To have a feat that changes the PC to allow the PC to change the NPC is, again IMO, the gamey part. It's rules with no rationale (or a very stretched one). How exactly are you changing the physiology of the foe because you hit him with an arrow and without using magic (or minimally, without using an alchemical potion to poison the foe)???
 

keterys

First Post
You freeze a certain portion of the foe using a cold attack (cause that is required, and that is magical...), rendering that spot more brittle and vulnerable to further attacks on it. It only lasts for a short time, but anyone can take advantage of it.

It is justifiable thematically.

Doesn't make it a good way for the feats and powers and weapon to work, though.

Stuff like a martial daily where you smash a target so hard that it gains vulnerability 5 all (save ends)? Sure.
 

Regicide

Banned
Banned
I wonder why the theory is that all fire creatures are more hurt by cold, or vice versa...

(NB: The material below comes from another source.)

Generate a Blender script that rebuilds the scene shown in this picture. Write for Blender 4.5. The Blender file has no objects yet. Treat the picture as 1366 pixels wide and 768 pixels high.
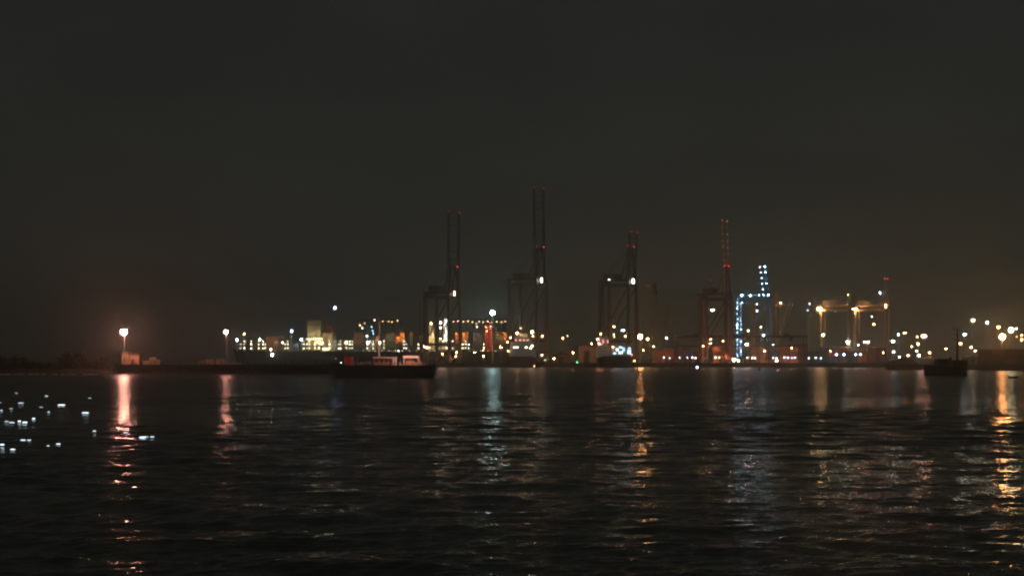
import bpy, bmesh, math, random
import numpy as np
from mathutils import Vector, Matrix

random.seed(7)
rng = np.random.default_rng(11)
sc = bpy.context.scene
COL = sc.collection

# ------------------------------------------------------------------ camera
F = 1876.0            # focal length in photo pixels (photo is 1366 wide)
HZ = 478.0            # horizon row in the photo
CH = 5.5              # camera height above the water
cam = bpy.data.cameras.new('camera')
co = bpy.data.objects.new('camera', cam)
COL.objects.link(co)
co.location = (0, 0, CH)
co.rotation_euler = (math.radians(90), 0, 0)
cam.sensor_width = 36.0
cam.lens = 36.0 * F / 1366.0
cam.shift_y = (HZ - 384.0) / 1366.0
cam.clip_start = 0.5
cam.clip_end = 12000
sc.camera = co


def at(px, py, D):
    return Vector(((px - 683.0) / F * D, D, CH + (HZ - py) / F * D))


def zat(py, D):
    return CH + (HZ - py) / F * D


# ------------------------------------------------------------------ materials
def mat(name, col, rough=0.6, metal=0.0, var=0.25, scale=0.8, bump=0.0, spec=0.4):
    m = bpy.data.materials.new(name)
    m.use_nodes = True
    nt = m.node_tree
    b = nt.nodes['Principled BSDF']
    tc = nt.nodes.new('ShaderNodeTexCoord')
    n = nt.nodes.new('ShaderNodeTexNoise')
    n.inputs['Scale'].default_value = scale
    n.inputs['Detail'].default_value = 5
    n.inputs['Roughness'].default_value = 0.65
    nt.links.new(tc.outputs['Object'], n.inputs['Vector'])
    r = nt.nodes.new('ShaderNodeValToRGB')
    r.color_ramp.elements[0].position = 0.3
    r.color_ramp.elements[1].position = 0.7
    r.color_ramp.elements[0].color = (*[c * (1 - var) for c in col], 1)
    r.color_ramp.elements[1].color = (*[min(0.9, c * (1 + var)) for c in col], 1)
    nt.links.new(n.outputs['Fac'], r.inputs['Fac'])
    nt.links.new(r.outputs['Color'], b.inputs['Base Color'])
    b.inputs['Roughness'].default_value = rough
    b.inputs['Metallic'].default_value = metal
    b.inputs['Specular IOR Level'].default_value = spec
    if bump:
        bp = nt.nodes.new('ShaderNodeBump')
        bp.inputs['Strength'].default_value = bump
        nt.links.new(n.outputs['Fac'], bp.inputs['Height'])
        nt.links.new(bp.outputs['Normal'], b.inputs['Normal'])
    return m


M = {
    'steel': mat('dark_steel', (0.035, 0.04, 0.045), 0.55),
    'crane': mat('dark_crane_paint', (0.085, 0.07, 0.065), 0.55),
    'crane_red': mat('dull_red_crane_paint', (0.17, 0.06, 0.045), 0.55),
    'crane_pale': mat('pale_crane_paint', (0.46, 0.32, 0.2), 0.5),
    'crane_blue': mat('blue_crane_paint', (0.12, 0.36, 0.6), 0.5),
    'gantry': mat('gantry_paint', (0.07, 0.045, 0.035), 0.6),
    'pole': mat('galvanised_pole', (0.55, 0.55, 0.53), 0.5, 0.0),
    'white': mat('white_paint', (0.75, 0.73, 0.7), 0.45, var=0.1),
    'cream': mat('cream_paint', (0.62, 0.5, 0.3), 0.5, var=0.12),
    'red': mat('red_paint', (0.5, 0.07, 0.03), 0.5),
    'orange': mat('orange_paint', (0.6, 0.2, 0.04), 0.5),
    'hull': mat('black_hull', (0.012, 0.012, 0.015), 0.5),
    'hull_red': mat('oxide_hull', (0.12, 0.035, 0.025), 0.6),
    'deckhouse': mat('faded_red_paint', (0.36, 0.14, 0.09), 0.6),
    'conc': mat('concrete', (0.2, 0.19, 0.17), 0.85, scale=0.4, bump=0.2),
    'dconc': mat('weedy_concrete', (0.035, 0.033, 0.03), 0.9, scale=0.5, bump=0.3),
    'asphalt': mat('asphalt', (0.05, 0.048, 0.045), 0.9, scale=0.2),
    'brick': mat('rendered_wall', (0.5, 0.31, 0.18), 0.85, bump=0.2),
    'rubber': mat('rubber', (0.015, 0.015, 0.015), 0.8),
    'glass': mat('dark_glass', (0.02, 0.025, 0.03), 0.1, spec=0.6),
    'wood': mat('crate_wood', (0.45, 0.3, 0.17), 0.8, scale=2),
    'soil': mat('dark_soil', (0.03, 0.026, 0.02), 0.95, scale=0.3, bump=0.5),
    'mound': mat('brown_mound', (0.16, 0.09, 0.055), 0.95, scale=0.6, bump=0.5),
    'bark': mat('bark', (0.05, 0.035, 0.025), 0.9, scale=3),
    'pale_waterline': mat('pale_waterline', (0.8, 0.82, 0.82), 0.6, var=0.08, scale=6),
}
CONT = {
    'brown': mat('container_brown', (0.14, 0.06, 0.04), 0.6),
    'rust': mat('container_rust', (0.3, 0.07, 0.035), 0.6),
    'blue': mat('container_blue', (0.03, 0.08, 0.17), 0.6),
    'green': mat('container_green', (0.04, 0.11, 0.08), 0.6),
    'grey': mat('container_grey', (0.25, 0.24, 0.22), 0.6),
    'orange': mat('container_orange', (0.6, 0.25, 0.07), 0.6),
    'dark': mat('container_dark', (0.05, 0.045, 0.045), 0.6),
}


def leaf_mat():
    m = bpy.data.materials.new('leaves')
    m.use_nodes = True
    nt = m.node_tree
    b = nt.nodes['Principled BSDF']
    g = nt.nodes.new('ShaderNodeNewGeometry')
    r = nt.nodes.new('ShaderNodeValToRGB')
    r.color_ramp.elements[0].color = (0.02, 0.028, 0.012, 1)
    r.color_ramp.elements[1].color = (0.06, 0.075, 0.03, 1)
    nt.links.new(g.outputs['Random Per Island'], r.inputs['Fac'])
    nt.links.new(r.outputs['Color'], b.inputs['Base Color'])
    b.inputs['Roughness'].default_value = 0.7
    return m


M['leaf'] = leaf_mat()

EC = {  # lamp colours
    'white': (1.0, 0.93, 0.80), 'warm': (1.0, 0.55, 0.24), 'sodium': (1.0, 0.40, 0.13),
    'cool': (0.70, 0.86, 1.0), 'blue': (0.36, 0.56, 1.0), 'teal': (0.60, 1.0, 0.95),
    'pink': (1.0, 0.52, 0.40), 'red': (1.0, 0.03, 0.03), 'green': (0.1, 1.0, 0.45),
    'yellow': (1.0, 0.86, 0.48), 'lime': (0.75, 0.9, 0.35), 'ice': (0.45, 0.78, 1.0),
    'rose': (1.0, 0.40, 0.29),
}
_em = {}
GAIN = 0.55


def emit(colour, strength):
    k = (colour, strength)
    if k not in _em:
        m = bpy.data.materials.new('lit_%s_%d' % (colour, int(strength)))
        m.use_nodes = True
        nt = m.node_tree
        nt.nodes.clear()
        e = nt.nodes.new('ShaderNodeEmission')
        e.inputs['Color'].default_value = (*EC[colour], 1)
        e.inputs['Strength'].default_value = strength * (GAIN if strength <= 200 else 1.0)
        o = nt.nodes.new('ShaderNodeOutputMaterial')
        nt.links.new(e.outputs[0], o.inputs[0])
        _em[k] = m
    return _em[k]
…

Mmm, it's pretty easy to see where it comes from. If a hot creature's body temperature is higher, the same degree of cold will have a greater effect on it. And vice versa. Unless of course it has a greater range of temperatures that it can survive at. I'm going to take a wild guess that hell hounds don't have the blubber or thick fur coat to give them that greater range of temperature survivability. Must be magic.
 

Runestar

First Post
I have always wondered why they retained elemental resistances but not damage resistance (or the equivalent thereof in 4e). If anything, it should be less problematic in 4e, now that each player makes just 1 massive attack/round (so dr would apply less often), and I feel it would help resolve the problem of powers letting you attack multiple times (since dr would apply to each hit).

If you are worried about the golf bag of weapons resurfacing, then simply have universal dr/-.
 

Flipguarder

First Post
I like mechanics like trolls have where a type of energy stops a certain passive power, or prevents them from using an powerful active one.

What I don't like is having hordes of undead be ruined each by a single attack from the 2 paladins I DM.

I'm OK with creatures entirely composed of ice being vulnerable to fire. But I don't think all elemental-ly creatures (frost hawks and the like) should be vulnerable to their opposite. Also I think that Undead should eventually "outgrow" most of their vulnerability
 

Flipguarder

First Post
I have always wondered why they retained elemental resistances but not damage resistance (or the equivalent thereof in 4e). If anything, it should be less problematic in 4e, now that each player makes just 1 massive attack/round (so dr would apply less often), and I feel it would help resolve the problem of powers letting you attack multiple times (since dr would apply to each hit).

If you are worried about the golf bag of weapons resurfacing, then simply have universal dr/-.

resist all X= dr/X
 

Spatula

Explorer
Now, I do like things like cold slowing magma creatures, sure... but more damaged? Dubious.
Agreed, and IIRC the designers talked about using that sort of "vulnerability" more than the boring "you do more damage" variety. But it doesn't seem to show up much in the statblocks.
 

Saeviomagy

Adventurer
Mmm, it's pretty easy to see where it comes from. If a hot creature's body temperature is higher, the same degree of cold will have a greater effect on it. And vice versa. Unless of course it has a greater range of temperatures that it can survive at. I'm going to take a wild guess that hell hounds don't have the blubber or thick fur coat to give them that greater range of temperature survivability. Must be magic.

Of course under this sort of logic a snowball would have more of an effect on a campfire than a candle...

Vulnerabilities should be rare, not just applied to anything with a resistance and the "apply an additional effect" version of vulnerabilities is far more desirable than "do more damage".